Thursday, January 17, 2013

Blog Post #1

About Me

My name is Ashton DeMouy. I am twenty years old and I attend the University of South Alabama. I moved to Mobile when I was in the third grade from Pascagoula, Mississippi. I am majoring in Special Education and have a deep passion for helping and teaching the special needs. I have volunteered for almost six years with special needs children. I worked in my high-school's special education program my sophomore, junior and senior year. I got to help teach many of the kids one on one and also I got to help all of the teachers and students everyday with things in the classroom. I grew up with a down syndrome neighbor who is such an inspiration to everyone she comes in contact with. She pushes herself to be the very best every single day and lives with her disabilities as if they are non-existent.

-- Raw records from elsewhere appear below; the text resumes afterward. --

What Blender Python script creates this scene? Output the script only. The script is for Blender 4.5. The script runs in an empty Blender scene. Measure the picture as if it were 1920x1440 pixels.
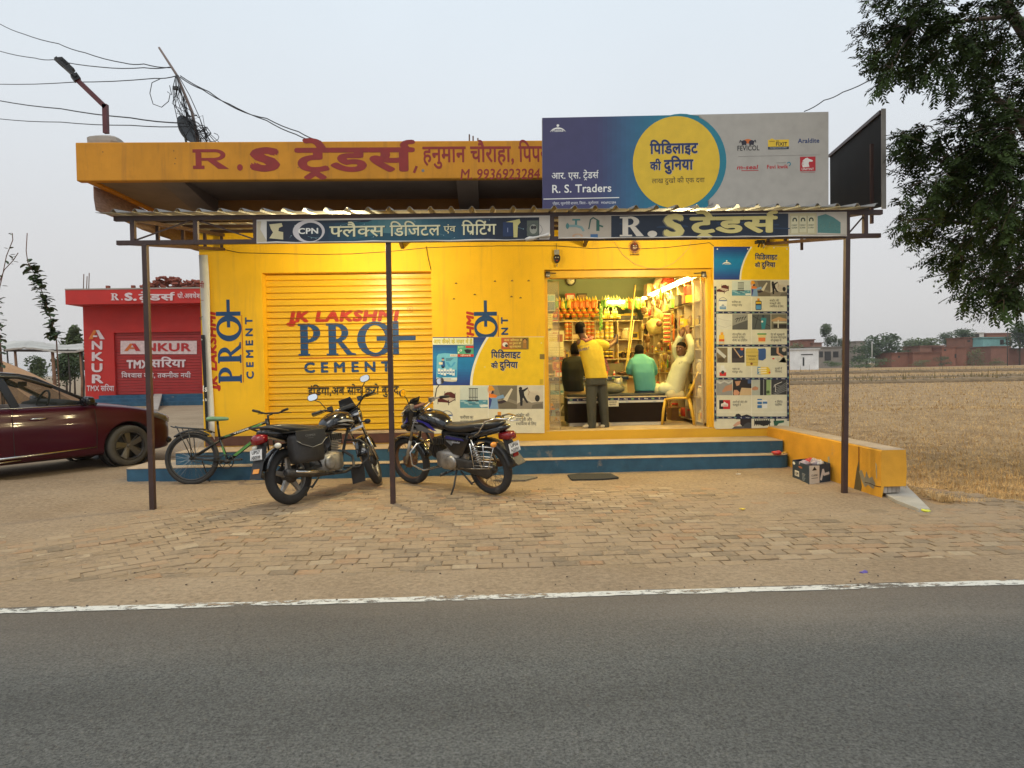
import bpy,bmesh,math,random
from mathutils import Vector,Matrix,Euler,noise
from mathutils.geometry import tessellate_polygon
PI=math.pi
R=math.radians
rnd=random.Random(7)
SC=bpy.context.scene
COL=SC.collection
# camera
EYE=1.42
FPX,YAW,PITCH,ROLL=1250.0,0.035,0.024,0.0165
cd=bpy.data.cameras.new("camera")
cam=bpy.data.objects.new("camera",cd)
COL.objects.link(cam)
CAMROT=Matrix.Rotation(-YAW,3,'Z')@Matrix.Rotation(PI/2-PITCH,3,'X')@Matrix.Rotation(-ROLL,3,'Z')
cam.matrix_world=Matrix.Translation((0,0,EYE))@CAMROT.to_4x4()
cd.sensor_width=36
cd.lens=36*FPX/1920
cd.clip_end=3000
cd.clip_start=0.05
SC.camera=cam
# sky and sun
SUN_EL,SUN_AZ=R(58),R(205)
w=bpy.data.worlds.new("World")
SC.world=w
w.use_nodes=True
nt=w.node_tree
bg=nt.nodes['Background']
sky=nt.nodes.new('ShaderNodeTexSky')
sky.sky_type='NISHITA'
sky.sun_disc=False
sky.sun_elevation=SUN_EL
sky.sun_rotation=SUN_AZ
sky.air_density=1.0
sky.dust_density=6.0
sky.ozone_density=1.0
tc=nt.nodes.new('ShaderNodeTexCoord')
sx=nt.nodes.new('ShaderNodeSeparateXYZ')
nt.links.new(tc.outputs['Generated'],sx.inputs[0])
ramp=nt.nodes.new('ShaderNodeValToRGB')
cr=ramp.color_ramp
cr.elements[0].position=0.0
cr.elements[0].color=(6.2,6.05,5.95,1)
cr.elements[1].position=0.62
cr.elements[1].color=(6.9,7.9,8.7,1)
e=cr.elements.new(0.16)
e.color=(6.7,6.72,6.8,1)
e=cr.elements.new(0.36)
e.color=(7.0,7.5,7.95,1)
nz=nt.nodes.new('ShaderNodeTexNoise')
nz.inputs['Scale'].default_value=1.6
nz.inputs['Detail'].default_value=5
nt.links.new(tc.outputs['Generated'],nz.inputs['Vector'])
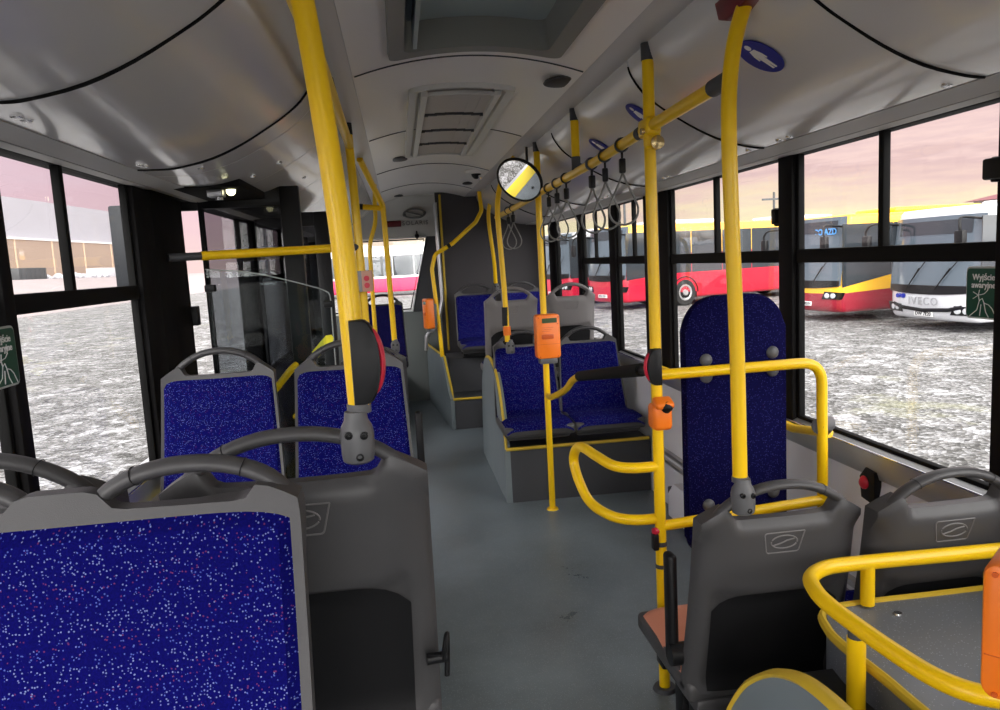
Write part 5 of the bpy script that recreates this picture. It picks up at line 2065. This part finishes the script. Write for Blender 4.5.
# round badges left of the lettering
bm = bmesh.new()
for y in (-.66, -.82):
    lathe(bm, (-.02, y, .84), (1, 0, 0), [(.055, -.06), (.055, .03), (0, .03)], 20)
finish('round_badges', bm, BLUE, b3)
bm = bmesh.new()
sweep(bm, [(-.05, -1.0, .64), (-.0, -.7, .56), (.045, 0, .52), (.0, .7, .56), (-.05, 1.0, .64)], .02, .045, 8)
finish('grille_line', bm, BLK, b3)
b2_ = bus('city_bus', 'red and yellow city bus parked left of the white bus', 'bus', 10.5, 18.5, PI + .06, 12.0, 2.5, 2.95, RY, wz=1.02, swoop=.30, glass_top=2.90, dest=('POJAZD', .24, .66, 2.50, BLT), roof=mat('yellow_roof_unit', (.93, .52, .03), .35), plate='WX 4210', zs=.90)
b1_ = bus('city_bus', 'red city bus with dark windows parked farthest right behind the strap handles', 'bus', 7.25, 26.5, PI + .30, 12.0, 2.5, 2.95, RR, wz=1.10, swoop=.12, glass_top=2.90, plate='WX 3391')
b0_ = bus('city_bus', 'red-fronted bus seen between the last right windows', 'bus', 6.3, 31.0, PI + .30, 12.0, 2.5, 2.95, RGR, wz=1.15, glass_top=2.90, plate='WX 3388')
b4_ = bus('city_bus', 'red and white bus standing broadside beyond the rear window', 'bus', -6.2, 52.0, PI, 12.0, 2.5, 3.3, RW, wz=1.35, glass_top=2.8)
finish('door', BX(-6.95, -5.9, -1.262, -1.24, .45, 2.75, bev=.02), BGL, b4_)
finish('side_display', BX(-7.0, -5.8, -1.27, -1.24, 2.80, 3.02, bev=.02), ORGD, b4_)
t = thing('lamp_post', 'thin lamp post rising behind the parked buses', 'lamp post', (14.2, 33, ZG), group='posts behind the buses')
finish('mast', CYL((12.0, 39, ZG), (12.0, 39, 6.2), .09, .05, 10), DARKB, t)
finish('lamp_head', BX(11.4, 12.1, 38.9, 39.1, 6.15, 6.27), DARKB, t)
t = thing('utility_pole', 'utility pole with crossarm behind the red bus', 'utility pole', (25, 45, ZG), group='posts behind the buses')
finish('mast', CYL((24.0, 46, ZG), (24.0, 46, 4.8), .10, .07, 10), DARKB, t)
finish('crossarm', BX(23.2, 24.8, 45.95, 46.05, 4.3, 4.42), DARKB, t)
t = thing('shed', 'long low shed with dark red roof behind the parked buses', 'building', (45, 30, ZG))
finish('walls', BX(38, 52, 12, 46, ZG, 3.6), mat('shed_wall_grey', (.45, .40, .38), .8), t)
bm = bmesh.new()
prism(bm, [(37.6, 3.6), (52.4, 3.6), (45, 4.9)], None, 11.5, 46.5, 'y')
finish('roof', bm, MAR, t)

# ------------------------------------------------------------------ tidy up
for o in WB:
    if 'world_build' in o:
        del o['world_build']
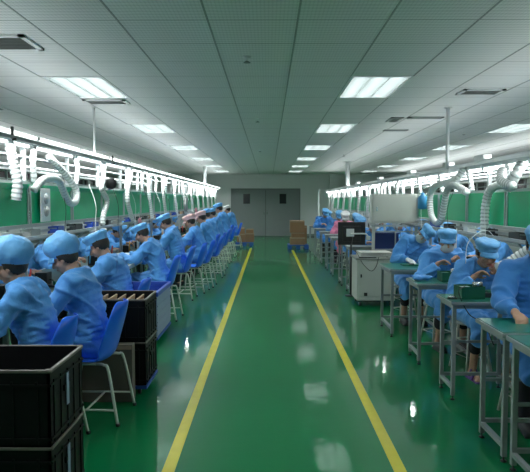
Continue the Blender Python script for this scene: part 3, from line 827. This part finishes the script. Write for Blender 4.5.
for x, y, rz, cm, l in ((3.35, 5.3, PI / 2, 'capb', 'blue-capped worker beyond right bench behind the bowed worker'), (3.35, 6.6, PI / 2, 'capb', 'blue-capped worker beyond right bench under second green panel'), (3.35, 8.3, PI / 2, 'capb', 'blue-clad worker beyond right bench above the leaning worker'), (3.35, 9.9, PI / 2, 'capb', 'blue-clad worker beyond right bench under the grey cabinet'),
                  (3.35, 11.6, PI / 2, 'capb', 'blue-clad worker beyond right bench near the cabinet post'), (3.35, 13.6, PI / 2, 'capw', 'distant worker beyond right bench in white cap'), (3.35, 15.8, PI / 2, 'capb', 'distant worker beyond right bench in blue cap')):
    o = dup(O, (x, y, 0), rz + random.uniform(-.15, .15), l, OR); recap(o, cm)
    chair(x + .03, y, PI / 2, 'blue chair on the far side of the right bench', 'blue chairs across the right bench')

# ------------------------------------------------------------------ small tables on the right
def make_table(w, d, h, matm, label, group, loc):
    t = thing('side_table', label, 'table', loc, 0, group)
    MB().box((w / 2, d / 2, h - .016), (w, d, .026), bev=.004).build('tabletop', M['alud'], t)
    MB().box((w / 2, d / 2, h - .001), (w - .02, d - .02, .005)).build('table_mat', matm, t)
    lg = .03
    for x in (.035, w - .035):
        for y in (.03, d - .07):
            l = MB().bar((x, y, .035), (x, y, h - .028), lg).build('leg', M['alud'], t)
            MB().lathe([(.018, 0), (.02, .008), (.006, .012), (.006, .036)], (x, y, 0), 10).build('levelling_foot', M['blackm'], l)
    R_ = lambda a, b, q: MB().bar(a, b, q).build('frame_rail', M['alud'], t)
    for x in (.035, w - .035): R_((x, .05, .10), (x, d - .07, .10), .028); R_((x, .05, h - .045), (x, d - .07, h - .045), .028)
    R_((.05, d - .07, .12), (w - .05, d - .07, .12), .026); R_((.05, d - .07, .40), (w - .05, d - .07, .40), .02); R_((.05, .03, h - .045), (w - .05, .03, h - .045), .028)
    return t
TG = 'small metal-framed tables along the right of the aisle'
make_table(.60, .52, .80, M['greenmat'], 'nearest small green-topped table at lower right corner', TG, (1.42, 3.06, 0))
make_table(.58, .48, .805, M['greenmat'], 'second small green-topped table, touching the nearest one', TG, (1.41, 3.60, 0))
make_table(.56, .42, .80, M['greenmat'], 'small table with dark green box before the bowed worker', TG, (1.45, 4.76, 0))
make_table(.56, .46, .80, M['greenmat'], 'small table with bundled blue cloth before the middle masked worker', TG, (1.44, 5.82, 0))
make_table(.62, .72, .80, M['greenmat'], 'wider green-topped table under the gloved hands of leaning worker', TG, (1.42, 7.02, 0))
for k, (y, l) in enumerate(((10.25, 'grey table under the black monitor'), (11.3, 'grey table just behind the monitor table'), (12.75, 'distant grey table third beyond the beige machine'), (13.85, 'distant grey table fourth beyond the beige machine'), (15.2, 'distant grey table fifth beyond the beige machine'), (17.0, 'distant grey table sixth beyond the beige machine'), (18.9, 'farthest small grey table beside the right cardboard boxes'))):
    make_table(.56, .5, .82, M['alud'] if k < 6 else M['tan'], l, TG, (1.36 - .012 * k, y, 0))

# fixtures on tables
def fixture(x, y, z, rz, label, w=.17, d=.13, h=.07, roll=True, group='green boxes on right tables'):
    t = thing('green_box', label, 'box', (x, y, z), rz, group)
    b = MB(); th = .005
    b.box((0, 0, th / 2), (w, d, th)); 
    for s in (-1, 1): b.box((s * (w / 2 - th / 2), 0, h / 2), (th, d, h)); b.box((0, s * (d / 2 - th / 2), h / 2), (w - 2 * th, th, h))
    b.build('casing', M['greenbox'], t)
    MB().box((-w * .2, 0, h * .6), (w * .5, d * .8, h * .6)).build('insert', M['greenbox'], t)
    if roll:
        MB().cyl((w * .05, -d * .3, h + .015), (w * .42, -d * .3, h + .015), .022, 14).build('silver_roll', M['silver'], t)
        MB().box((w * .24, -d * .3, h * .5), (.02, .02, h)).build('roll_holder', M['greenbox'], t)
fixture(1.66, 4.96, .803, .1, 'dark green box with silver roll before the bowed worker', .20, .16, .10)
fixture(1.80, 6.02, .803, .0, 'dark green box with pale block before the middle masked worker', .17, .18, .09)
fixture(1.86, 3.72, .808, .05, 'plain dark green box under the arm of foremost right worker', .26, .26, .10, False)
t = thing('cloth_bundle', 'bundled light blue cloth on the table before middle worker', 'cloth', (1.55, 6.05, .803))
b = MB()
for k in range(7): b.ell((random.uniform(-.07, .07), random.uniform(-.05, .05), .03), (.05, .045, .028), sub=2)
voxel(b, 'cloth', M['gown'], .008, 2, t, lambda co, nn: co + nn * noise.noise(co * 30) * .006)
for x, y, l in ((1.66, 5.03, 'a'), ): pass
for x, y, z, l in ((1.50, 4.9, .803, 'small silver clip at the corner of the bowed worker table'),):
    t = thing('metal_clip', l, 'clip', (x, y, z)); MB().cyl((-.03, 0, .012), (.03, 0, .012), .012, 10).build('barrel', M['silver'], t); MB().box((0, .0, .004), (.08, .03, .006)).build('base', M['blackm'], t)
tag(MB().tube(spline([(1.60, 4.88, .91), (1.52, 4.79, .87), (1.60, 4.775, .70), (1.72, 4.77, .62), (1.80, 4.77, .45)], 8), .004, 6).build('power_cord', M['blackm']), 'thin black cord hanging down in front of the bowed worker table', 'cord')
for x, y, l in ((1.78, 4.98, 'dark workpiece under the hands of the bowed worker'),):
    t = thing('workpiece', l, 'device', (x + .08, y, .803)); MB().box((.02, .04, .02), (.22, .16, .04), bev=.005).build('tray', M['blackm'], t); MB().box((.02, .04, .045), (.14, .1, .01)).build('circuit_board', M['pcb'], t)
tag(MB().tube(spline([(2.2, 5.9, 1.26), (2.07, 5.7, 1.32), (1.91, 5.5, 1.31), (1.80, 5.45, 1.21), (1.77, 5.4, 1.04)], 8), .0035, 6).build('air_hose', M['white']), 'thin white tube arcing over the cap of the bowed worker', 'tube')
# electronic tool parts seen on the gloved worker's table
t = thing('workpiece', 'small circuit board under the white gloved hands', 'device', (1.75, 7.45, .803)); MB().box((0, 0, .006), (.2, .14, .012)).build('circuit_board', M['pcb'], t); MB().box((.02, 0, .018), (.06, .04, .012)).build('chip', M['blackm'], t)

# ------------------------------------------------------------------ beige machine cart, monitor, cabinet
t = thing('machine_cart', 'beige wheeled machine cabinet beside the aisle on the right', 'machine', (1.34, 9.08, 0))
MB().box((.29, .29, .40), (.58, .58, .62), bev=.01).build('body', M['beige'], t)
MB().box((.29, .29, .725), (.62, .62, .03), bev=.006).build('top_plate', M['beiged'], t)
dd = MB().box((.29, -.005, .42), (.50, .012, .52), bev=.003).build('door_panel', M['beige'], t)
MB().box((.06, -.016, .47), (.02, .02, .05)).build('latch', M['blackm'], dd)
MB().box((.13, -.014, .19), (.05, .01, .05)).build('socket', M['blackm'], dd)
MB().box((.29, .29, .085), (.54, .54, .02)).build('base_plate', M['blackm'], t)
for x in (.06, .52):
    for y in (.06, .52):
        cs = MB().cyl((x - .015, y, .035), (x + .015, y, .035), .035, 16).build('caster', M['blackm'], t)
        MB().box((x, y, .07), (.04, .04, .02)).build('caster_fork', M['silver'], cs)
t = thing('control_unit', 'flat beige instrument lying on the machine cabinet', 'instrument', (1.40, 9.14, .74), .06)
MB().box((.25, .2, .045), (.48, .38, .07), bev=.008).build('casing', M['beige'], t); MB().box((.25, .02, .045), (.3, .02, .04)).build('front_panel', M['beiged'], t)
for x in (.08, .42): MB().box((x, .05, .005), (.03, .03, .01)).build('foot', M['blackm'], t)
t = thing('keyboard', 'dark keyboard at the aisle edge of machine cabinet', 'keyboard', (1.36, 9.09, .74), 0); MB().box((.14, .02, .008), (.26, .05, .016)).build('base', M['blackm'], t); MB().box((.14, .02, .018), (.24, .04, .004)).build('keys', M['grey'], t)
tag(MB().tube(spline([(1.40, 10.0, 1.0), (1.33, 9.6, .86), (1.36, 9.2, .8), (1.42, 9.045, .66), (1.54, 9.03, .55), (1.62, 9.04, .62), (1.66, 9.05, .76)], 10), .005, 6).build('monitor_cable', M['blackm']), 'black cable looping down the front of the machine cabinet', 'cable')
# monitor, back to the viewer
t = thing('monitor', 'black monitor on a post with its back to the viewer', 'monitor', (1.40, 10.12, 0))
MB().box((0, .03, 1.055), (.46, .035, .385), bev=.01).build('screen_housing', M['blackm'], t)
MB().box((0, .005, 1.05), (.30, .04, .26), bev=.012).build('rear_cover', M['blackm'], t)
MB().box((-.03, -.02, 1.07), (.13, .012, .13), bev=.003).build('mount_plate', M['whitepl'], t)
MB().tube(spline([(-.03, -.03, 1.05), (.08, -.05, 1.055), (.22, -.06, 1.05), (.27, -.03, 1.0)], 6), .013, 8).build('cable_arm', M['whitepl'], t)
MB().box((.27, -.03, .98), (.07, .05, .07), bev=.01).build('clamp', M['whitepl'], t)
MB().cyl((-.01, 0, .0), (-.01, 0, .88), .016, 10).build('stand_pole', M['blackm'], t)
MB().lathe([(.1, 0), (.1, .012), (.02, .02)], (-.01, 0, 0), 18).build('stand_base', M['blackm'], t)
# grey cabinet on posts
t = thing('electrical_cabinet', 'pale grey wall cabinet raised on posts above the machine', 'cabinet', (1.68, 9.78, 0))
MB().box((.385, .1, 1.475), (.79, .2, .47), bev=.006).build('body', M['beige'], t)
dd = MB().box((.385, -.006, 1.475), (.73, .014, .41), bev=.004).build('door', M['beige'], t)
lo = MB().box((.07, -.018, 1.47), (.03, .012, .07)).build('lock', M['silver'], dd)
MB().box((.385, -.006, 1.20), (.79, .03, .03)).build('lower_strip', M['alu'], t)
for x in (.04, .74): MB().bar((x, .1, 0), (x, .1, 1.25), .045).build('post', M['beige'], t)
MB().bar((.04, .1, 1.10), (.74, .1, 1.10), .025).build('crossbar', M['alu'], t)
MB().bar((.40, .1, .80), (.40, .1, 1.10), .02).build('strut', M['alu'], t); MB().bar((.04, .1, .80), (.74, .1, .80), .03).build('lower_crossbar', M['alu'], t)
t = thing('blue_tub', 'dark blue plastic tub behind the machine under the grey cabinet', 'tub', (2.0, 10.35, .78))
b = MB(); b.box((0, 0, .01), (.4, .3, .02))
for s in (-1, 1): b.box((s * .195, 0, .14), (.012, .3, .26)); b.box((0, s * .145, .14), (.4, .012, .26))
b.build('body', M['darktub'], t); b = MB()
for s in (-1, 1): b.box((s * .205, 0, .27), (.03, .33, .02)); b.box((0, s * .155, .27), (.43, .03, .02))
b.build('rim', M['darktub'], t)
t = thing('work_shelf', 'low grey stand carrying the dark blue tub', 'stand', (1.76, 10.15, 0)); MB().box((.24, .2, .76), (.5, .42, .03)).build('shelf', M['alud'], t)
for x in (.03, .45):
    for y in (.03, .37): MB().bar((x, y, 0), (x, y, .75), .03).build('leg', M['alud'], t)
t = thing('water_bottle', 'light blue plastic jug hanging on the right of grey cabinet', 'jug', (RX - .22, 8.75, 1.48), 0)
MB().lathe([(.04, 0), (.07, .015), (.072, .16), (.045, .2), (.025, .215), (.025, .24)], seg=18).build('body', M['bluepl'], t); MB().tube([(0, .02, .24), (0, .03, .3), (.1, .02, .33)], .006).build('hook', M['silver'], t)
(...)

I have faced and overcome many challenges in the past 10 years. My family's house was destroyed during Hurricane Katrina. We had to tear down our house and start from scratch when I was in the eighth grade. We lived in a FEMA camper for three years in my front yard. I feel like if my family and I have conquered this, we can take on anything. I've always wanted to teach since I was little. I am in the second class of sign language here at South. I enjoy learning new things, such as sign, and I think Im pretty good at it. I also babysit a five year old autistic boy, who is my absolute heart. I know I am going to make a great teacher because I am not afraid of the challenges that face me in my coming years and also because I am so excited to teach these future students and help them learn something new every single day!

My Future Classroom

When I become a teacher, I will be very organized and I will use a lot of technology in the classroom. I've learned, by volunteer work, that children with special needs usually learn better if they can be very hands on with the subject. David, the little boy I babysit, learns a lot faster on his iPad then when he is just sitting with paper and a pencil writing things down and answering questions. I also am a very hands on learner. I, myself, do better when I am seeing how things are working and I am actually doing the "experiment" then just studying and taking a quiz or a test. I feel like I can relate to the students in that sense.

I hope by the time I am a teacher all the students will have their own iPads or tablets instead of paper and pencils. I think that would help reduce the amount of paper used in the classroom and also will help those children who are mute or cannot speak ask questions and communicate in the classroom. I will teach using many different methods, such as: demonstration and some lecturing. I do not learn very well from lecturing so I don't plan on using tons of lecturing.

I am going to be teaching secondary level special education. In my classroom I will have the students split up into different groups. There would be 3 groups. They would be 1. highly functioning and those who are the most independent 2. the kids who need some one on one work but can still do most of their work on their own and 3. the lowest functioning students who need the most attention. I would hopefully be working with two or three other teachers and we would rotate the groups from class to class so the students still feel like they are in high-school and make them feel as normal as possible.

I will be a dedicated teacher and I plan on mastering in Special Education. I also plan on teaching English and Comprehension. I know I will make a great teacher to the students because I wont treat them as if they have disabilities, but as if they were normal children and will not baby them. I plan on having a very vibrant room and display the children's work and artwork around the room. I am very excited to start teaching my future students.

Time Management

Dr. Pausch talks about planning your days out then your weeks then your semester. He also says that when you make a to-do list to make sure you narrow things down and to always start with the "ugliest" task first. That makes sense because I always feel more accomplished when I have done the hardest thing on my list and less stressed when it is out of the way. Pausch says to ask yourself WHY are you doing something. WHY will you succeed and what will happen when you DO NOT do something on your list.


  1. "...families house..." family's house (possessive). Families is the plural of family.

    "I feel like if my family and I have concurred this, we can take on anything. " Do you mean conquered, not concurred?

    Welcome to EDM310.

  2. Hello Ashton, my name is Tonya Fendley. I am very impressed with the amount of experience you've had with special needs children. I have two nephews who have down syndrome and they have both graduated from high school thanks to people like you who have a desire to help special needs children discover their strengths and excel in a learning environment.

    I am sorry to hear your family went through such a devastating experience during hurricane Katrina but how wonderful to hear you have overcome those obstacles and are moving toward reaching your goal of becoming a Special Education teacher.

    I wish you great success as you pursue a very challenging yet very rewarding career.